Ozymandias

As I mentioned in a post a few days ago, my first teaching assignment in my student teaching will be Percy Shelley's poem "Ozymandias." I chose this for a few reasons: it's short (it's 14 lines long), it pertains to what the kids are studying now (the epic of Gilgamesh) and the first time I read it, however many years ago, I understood it right away.

Shelley wrote the poem in 1817, and it was published in 1818, perhaps in response to the British Museum purchasing a large chunk of a statue of Ramesses II (Ozymandias is an alternative name for him). It is one of his most famous works, and is frequently anthologized.

What I like about the poem is that it is so subtly ironic. In fact, it could be considered funny.
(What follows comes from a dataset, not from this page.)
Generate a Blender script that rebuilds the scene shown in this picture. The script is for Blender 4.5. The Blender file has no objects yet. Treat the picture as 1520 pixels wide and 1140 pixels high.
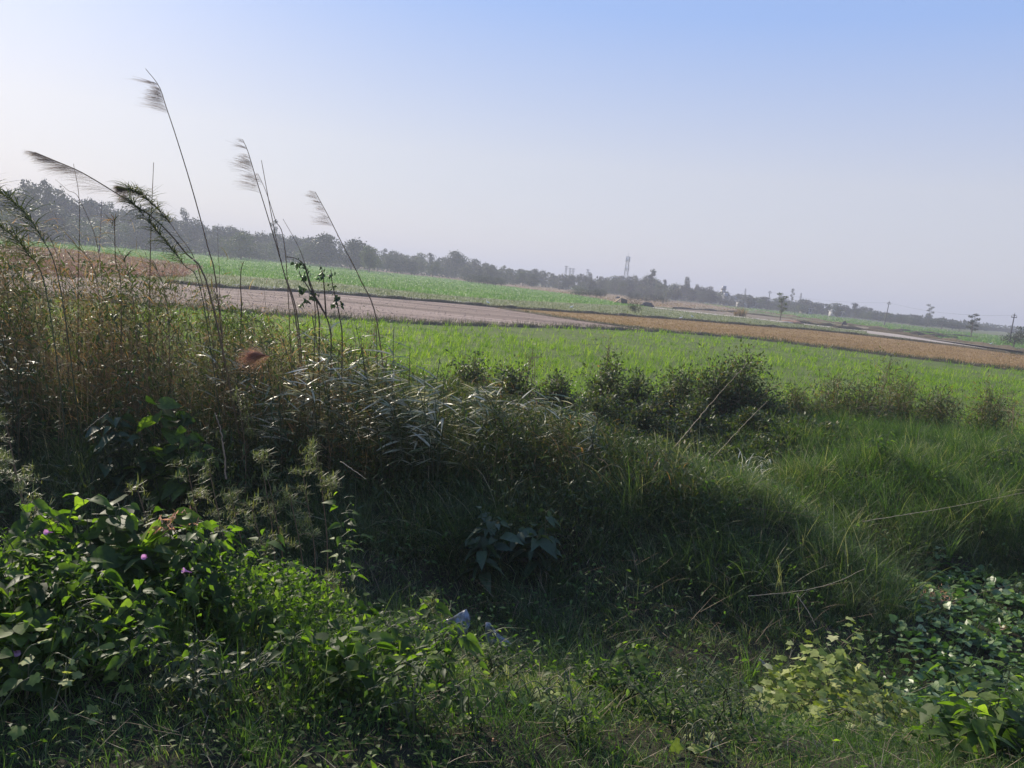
import bpy, math, random
import numpy as np
from math import radians, sin, cos, tan, pi
rng = np.random.default_rng(11)
random.seed(11)
S = bpy.context.scene

# ------------------------------------------------------------------ camera
F = 1170.0; W0, H0 = 1520.0, 1140.0
CAMZ = 3.2
PITCH, ROLL = radians(7.7), radians(5.75)
cam_data = bpy.data.cameras.new('camera')
cam = bpy.data.objects.new('camera', cam_data); S.collection.objects.link(cam)
cam_data.sensor_width = 36; cam_data.lens = 36 * F / W0
cam_data.clip_start = 0.05; cam_data.clip_end = 20000
from mathutils import Matrix, Vector
RM = Matrix.Rotation(pi/2 - PITCH, 3, 'X') @ Matrix.Rotation(ROLL, 3, 'Z')
cam.matrix_world = Matrix.Translation((0, 0, CAMZ)) @ RM.to_4x4()
S.camera = cam

# ------------------------------------------------------------------ light
SUN_EL, SUN_AZ = radians(27), radians(-39)          # azimuth from +Y, negative = to the left
world = bpy.data.worlds.new('World'); S.world = world; world.use_nodes = True
nt = world.node_tree; nt.nodes.clear()
sky = nt.nodes.new('ShaderNodeTexSky'); sky.sky_type = 'NISHITA'; sky.sun_disc = False
sky.sun_elevation = SUN_EL; sky.sun_rotation = SUN_AZ
sky.altitude = 100; sky.air_density = 1.0; sky.dust_density = 1.2; sky.ozone_density = 3.0
bg = nt.nodes.new('ShaderNodeBackground'); bg.inputs['Strength'].default_value = 0.127
wo = nt.nodes.new('ShaderNodeOutputWorld')
mixs = nt.nodes.new('ShaderNodeMix'); mixs.data_type = 'RGBA'; mixs.inputs[0].default_value = .87
tcw = nt.nodes.new('ShaderNodeTexCoord'); sxw = nt.nodes.new('ShaderNodeSeparateXYZ'); nt.links.new(tcw.outputs['Generated'], sxw.inputs[0])
crw = nt.nodes.new('ShaderNodeValToRGB'); ew = crw.color_ramp.elements      # hazy winter air: lavender at the horizon, blue above
ew.new(.5); ew.new(.5)
for i_, (p_, c_) in enumerate(((0, (.65, .63, .68)), (.14, (.635, .645, .73)), (.31, (.33, .49, .88)), (1, (.18, .34, .82)))): ew[i_].position = p_; ew[i_].color = (*c_, 1)
nt.links.new(sxw.outputs[2], crw.inputs[0])
mulw = nt.nodes.new('ShaderNodeMix'); mulw.data_type = 'RGBA'; mulw.blend_type = 'MULTIPLY'; mulw.inputs[0].default_value = 1; mulw.inputs[7].default_value = (5.3, 5.3, 5.3, 1)
nt.links.new(crw.outputs[0], mulw.inputs[6]); nt.links.new(mulw.outputs[2], mixs.inputs[7])
nt.links.new(sky.outputs[0], mixs.inputs[6]); nt.links.new(mixs.outputs[2], bg.inputs[0])
nt.links.new(bg.outputs[0], wo.inputs[0])
sl = bpy.data.lights.new('sun', 'SUN'); sl.energy = 5.0; sl.angle = radians(0.55); sl.color = (1.0, 0.9, 0.74)
so = bpy.data.objects.new('sun', sl); S.collection.objects.link(so)
sd = Vector((sin(SUN_AZ)*cos(SUN_EL), cos(SUN_AZ)*cos(SUN_EL), sin(SUN_EL)))
so.rotation_euler = sd.to_track_quat('Z', 'Y').to_euler()
so.location = (-20, 15, 30)
S.view_settings.view_transform = 'Standard'; S.view_settings.look = 'None'
S.view_settings.exposure = 0.58; S.view_settings.gamma = 1.0
S.cycles.use_denoising = True
S.cycles.max_bounces = 8; S.cycles.transmission_bounces = 4; S.cycles.transparent_max_bounces = 6
S.cycles.volume_bounces = 1; S.cycles.diffuse_bounces = 5; S.cycles.glossy_bounces = 2
S.cycles.sample_clamp_indirect = 4

# ------------------------------------------------------------------ scene graph helpers
C = S.collection
def tag(o, label=None, cat=None, group=None, kind=None):
    if label: o['label'] = label
    if cat: o['category'] = cat
    if group: o['group'] = group
    if kind: o['kind'] = kind
    return o
def thing(name, label, cat, loc=(0, 0, 0), group=None):
    o = bpy.data.objects.new(name, None); C.objects.link(o); o.location = loc
    o.empty_display_size = 0.1
    return tag(o, label, cat, group)
def mesh(name, geo, mat, smooth=True):
    V, Q, R = geo
    me = bpy.data.meshes.new(name)
    V = np.asarray(V, dtype=np.float32); Q = np.asarray(Q, dtype=np.int32)
    n = Q.shape[1]
    me.vertices.add(len(V)); me.vertices.foreach_set('co', V.ravel())
    me.loops.add(Q.size); me.loops.foreach_set('vertex_index', Q.ravel())
    me.polygons.add(len(Q)); me.polygons.foreach_set('loop_start', np.arange(0, Q.size, n, dtype=np.int32))
    if smooth: me.polygons.foreach_set('use_smooth', np.ones(len(Q), dtype=bool))
    if R is not None:
        a = me.attributes.new('rnd', 'FLOAT', 'POINT'); a.data.foreach_set('value', np.asarray(R, dtype=np.float32))
    me.update(calc_edges=True); me.validate()
    if mat: me.materials.append(mat)
    return me
def part(name, geo, mat, parent=None, smooth=True, origin=None):
    """geo in world coordinates; linked under parent (an unrotated Empty) or standing alone"""
    V, Q, R = geo
    o0 = parent.location if parent is not None and parent.type == 'EMPTY' else (origin if origin is not None else (0, 0, 0))
    if parent is not None and parent.parent is not None: o0 = parent.parent.location
    V = np.asarray(V) - np.array(tuple(o0))
    ob = bpy.data.objects.new(name, mesh(name, (V, Q, R), mat, smooth)); C.objects.link(ob)
    if parent is not None: ob.parent = parent
    elif origin is not None: ob.location = origin
    return ob
def dup(root, loc, rz=0.0, s=1.0, label=None, group=None, tilt=0.0):
    r = root.copy(); C.objects.link(r); r.location = loc; r.rotation_euler = (0, tilt, rz)
    r.scale = (s, s, s) if not isinstance(s, tuple) else s
    if label: r['label'] = label
    if group: r['group'] = group
    for ch in list(root.children):
        c = ch.copy(); C.objects.link(c); c.parent = r
        for g in ch.children:
            d = g.copy(); C.objects.link(d); d.parent = c
    return r
def cat(gs):
    gs = [g for g in gs if g is not None and len(g[0])]
    off = 0; Vs, Qs, Rs = [], [], []
    for V, Q, R in gs:
        Vs.append(V); Qs.append(np.asarray(Q) + off); off += len(V)
        Rs.append(R if R is not None else np.full(len(V), .5))
    return np.concatenate(Vs), np.concatenate(Qs), np.concatenate(Rs)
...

Here we have a traveler to an ancient, dusty land who finds the ruins of a statue, thousands of years old (Ramesses II ruled about 1270 B.C., some two thousand years before the poem was written). The inscription on the statue proclaims the greatness of the king who commissioned it, but, as all things become, is now a faint memory. It's humbling but important to realize that everything is temporary, whether it is an empire, a mountain, or a person. As Kansas sang so many years ago, "all we are is dust in the wind."

In teaching the lesson I'm going to start with a clip of the ending of the very first Planet of the Apes film, which is one of the best shock endings of any movie. Of course, Charlton Heston, who all the time thinks he's on some distant planet (even though the apes speak English) finds that he is indeed home, on Earth, many years in the future. He knows this by coming across the ruins of the Statue of Liberty. I think this is instructive because it reminds us that even the mighty American empire will one day come to an end. We've been a world power just under 100 years. The Roman Empire lasted about six-hundred years. The British Empire, about three hundred. At their height, they never thought it would end. I think we can see an end, if only because the world is such a small place now.
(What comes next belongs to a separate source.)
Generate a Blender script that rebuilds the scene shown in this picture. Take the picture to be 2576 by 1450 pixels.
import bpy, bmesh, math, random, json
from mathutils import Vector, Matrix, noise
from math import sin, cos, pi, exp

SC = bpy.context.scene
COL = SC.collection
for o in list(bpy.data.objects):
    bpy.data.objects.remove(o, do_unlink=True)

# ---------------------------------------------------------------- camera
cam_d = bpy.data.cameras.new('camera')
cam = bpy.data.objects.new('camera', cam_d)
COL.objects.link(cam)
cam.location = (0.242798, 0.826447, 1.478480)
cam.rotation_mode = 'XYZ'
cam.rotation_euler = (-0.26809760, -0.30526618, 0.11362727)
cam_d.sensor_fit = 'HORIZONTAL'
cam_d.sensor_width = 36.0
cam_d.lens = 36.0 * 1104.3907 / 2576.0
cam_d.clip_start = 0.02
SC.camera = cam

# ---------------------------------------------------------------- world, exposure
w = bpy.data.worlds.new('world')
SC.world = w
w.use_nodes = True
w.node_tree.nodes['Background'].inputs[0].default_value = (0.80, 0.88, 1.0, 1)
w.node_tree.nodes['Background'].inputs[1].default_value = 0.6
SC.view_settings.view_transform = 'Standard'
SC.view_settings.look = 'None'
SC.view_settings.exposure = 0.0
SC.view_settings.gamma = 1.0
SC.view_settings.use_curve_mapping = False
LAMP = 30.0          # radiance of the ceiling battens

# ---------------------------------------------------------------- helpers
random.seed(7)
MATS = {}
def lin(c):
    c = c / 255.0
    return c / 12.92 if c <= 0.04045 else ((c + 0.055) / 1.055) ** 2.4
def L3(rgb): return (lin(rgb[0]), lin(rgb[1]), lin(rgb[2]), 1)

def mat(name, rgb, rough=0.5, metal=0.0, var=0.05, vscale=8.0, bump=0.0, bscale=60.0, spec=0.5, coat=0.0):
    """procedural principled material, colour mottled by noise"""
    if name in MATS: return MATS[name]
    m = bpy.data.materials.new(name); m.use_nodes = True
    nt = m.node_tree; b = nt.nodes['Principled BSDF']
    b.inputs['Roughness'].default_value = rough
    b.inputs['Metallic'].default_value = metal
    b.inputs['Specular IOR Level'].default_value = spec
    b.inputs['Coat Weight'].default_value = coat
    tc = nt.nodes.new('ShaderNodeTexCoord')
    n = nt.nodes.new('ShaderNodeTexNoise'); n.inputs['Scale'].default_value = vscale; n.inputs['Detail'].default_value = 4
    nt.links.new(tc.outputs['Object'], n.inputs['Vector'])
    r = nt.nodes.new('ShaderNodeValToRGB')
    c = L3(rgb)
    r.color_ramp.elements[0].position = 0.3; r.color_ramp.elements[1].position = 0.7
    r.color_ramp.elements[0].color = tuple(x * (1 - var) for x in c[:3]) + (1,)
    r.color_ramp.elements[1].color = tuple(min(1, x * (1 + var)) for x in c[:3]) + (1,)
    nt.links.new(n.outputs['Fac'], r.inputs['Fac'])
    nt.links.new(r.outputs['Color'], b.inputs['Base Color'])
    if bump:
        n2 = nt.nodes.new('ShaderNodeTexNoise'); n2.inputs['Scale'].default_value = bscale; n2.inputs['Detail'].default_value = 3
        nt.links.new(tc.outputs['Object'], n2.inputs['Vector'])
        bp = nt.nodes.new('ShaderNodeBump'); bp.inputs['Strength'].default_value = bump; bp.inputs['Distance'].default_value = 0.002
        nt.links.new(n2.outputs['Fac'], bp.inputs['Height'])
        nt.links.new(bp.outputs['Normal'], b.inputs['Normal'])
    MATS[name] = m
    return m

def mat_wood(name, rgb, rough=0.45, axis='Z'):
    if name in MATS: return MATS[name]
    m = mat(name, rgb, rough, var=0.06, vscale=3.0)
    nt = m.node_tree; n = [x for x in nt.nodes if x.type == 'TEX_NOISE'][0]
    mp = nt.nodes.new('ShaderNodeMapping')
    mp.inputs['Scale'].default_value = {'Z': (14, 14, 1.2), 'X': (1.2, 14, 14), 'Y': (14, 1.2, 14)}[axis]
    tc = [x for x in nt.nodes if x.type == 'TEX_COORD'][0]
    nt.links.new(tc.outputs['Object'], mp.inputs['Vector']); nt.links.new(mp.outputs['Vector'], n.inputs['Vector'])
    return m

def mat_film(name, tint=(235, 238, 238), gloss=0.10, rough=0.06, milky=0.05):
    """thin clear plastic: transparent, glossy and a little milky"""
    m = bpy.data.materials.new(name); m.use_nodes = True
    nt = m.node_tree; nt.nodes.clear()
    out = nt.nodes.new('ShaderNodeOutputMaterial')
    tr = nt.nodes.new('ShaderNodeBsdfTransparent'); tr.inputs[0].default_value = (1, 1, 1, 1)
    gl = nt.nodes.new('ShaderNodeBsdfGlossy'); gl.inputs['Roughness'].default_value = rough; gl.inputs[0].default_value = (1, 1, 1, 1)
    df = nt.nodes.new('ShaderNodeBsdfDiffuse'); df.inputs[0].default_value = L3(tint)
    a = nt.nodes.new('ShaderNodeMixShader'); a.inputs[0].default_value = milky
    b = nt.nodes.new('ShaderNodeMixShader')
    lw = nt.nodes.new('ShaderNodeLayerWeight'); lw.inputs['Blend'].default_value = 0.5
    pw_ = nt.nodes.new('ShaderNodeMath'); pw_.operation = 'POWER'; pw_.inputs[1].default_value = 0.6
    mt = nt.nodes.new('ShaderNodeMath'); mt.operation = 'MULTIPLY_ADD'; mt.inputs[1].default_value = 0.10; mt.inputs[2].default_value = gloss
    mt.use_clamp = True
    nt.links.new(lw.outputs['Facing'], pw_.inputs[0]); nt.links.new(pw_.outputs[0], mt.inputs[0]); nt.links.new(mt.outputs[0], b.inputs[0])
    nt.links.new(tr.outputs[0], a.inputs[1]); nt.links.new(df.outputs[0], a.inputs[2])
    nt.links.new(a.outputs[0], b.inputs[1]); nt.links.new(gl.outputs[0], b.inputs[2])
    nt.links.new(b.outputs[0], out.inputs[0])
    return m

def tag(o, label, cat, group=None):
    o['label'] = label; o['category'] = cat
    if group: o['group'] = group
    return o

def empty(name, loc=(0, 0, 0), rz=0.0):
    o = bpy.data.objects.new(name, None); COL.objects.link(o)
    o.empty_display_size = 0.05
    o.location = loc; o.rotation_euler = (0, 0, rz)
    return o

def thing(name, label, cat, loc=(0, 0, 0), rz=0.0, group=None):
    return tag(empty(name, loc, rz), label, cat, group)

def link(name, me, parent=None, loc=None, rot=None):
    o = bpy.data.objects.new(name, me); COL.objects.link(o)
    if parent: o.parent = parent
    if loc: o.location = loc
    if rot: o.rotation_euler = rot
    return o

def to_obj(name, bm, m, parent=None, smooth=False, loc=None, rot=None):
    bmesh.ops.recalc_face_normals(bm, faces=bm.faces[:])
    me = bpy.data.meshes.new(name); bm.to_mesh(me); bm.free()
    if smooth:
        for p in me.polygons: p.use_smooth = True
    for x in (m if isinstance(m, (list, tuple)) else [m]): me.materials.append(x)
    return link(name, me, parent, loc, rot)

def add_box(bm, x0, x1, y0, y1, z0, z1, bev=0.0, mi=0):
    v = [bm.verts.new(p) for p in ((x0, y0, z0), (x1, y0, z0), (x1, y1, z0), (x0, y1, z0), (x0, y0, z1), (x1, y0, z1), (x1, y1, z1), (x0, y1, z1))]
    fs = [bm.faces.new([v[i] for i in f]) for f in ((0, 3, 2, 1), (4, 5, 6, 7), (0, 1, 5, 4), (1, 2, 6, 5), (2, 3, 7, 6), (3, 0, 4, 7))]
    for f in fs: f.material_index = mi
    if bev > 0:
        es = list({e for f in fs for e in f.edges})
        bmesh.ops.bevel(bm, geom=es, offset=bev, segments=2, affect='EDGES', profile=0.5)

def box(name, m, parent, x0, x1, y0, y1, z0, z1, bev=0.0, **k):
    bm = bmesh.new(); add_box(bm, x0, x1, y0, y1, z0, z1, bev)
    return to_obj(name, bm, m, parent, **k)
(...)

I will also point out that Shelley was one of the greatest of the Romantic poets, and along with Lord Byron, was somewhat akin to a rock star in his day. He was an outspoken atheist at a time when that sort of thing wasn't looked kindly upon (it isn't today, either). He was married to Mary Shelley, famous for writing Frankenstein (there are those who think he helped her with it, or wrote it himself). He lived fast and died young, drowning just short of his 30th birthday.

So, since it is so short and no longer in copyright, is "Ozymandias."

I met a traveller from an antique land
Who said: “Two vast and trunkless legs of stone
Stand in the desert . . . Near them, on the sand,
Half sunk, a shattered visage lies, whose frown,
And wrinkled lip, and sneer of cold command,
Tell that its sculptor well those passions read
Which yet survive, stamped on these lifeless things,
The hand that mocked them, and the heart that fed:
And on the pedestal these words appear:
‘My name is Ozymandias, king of kings:
Look on my works, ye Mighty, and despair!'
Nothing beside remains. Round the decay
Of that colossal wreck, boundless and bare
The lone and level sands stretch far away.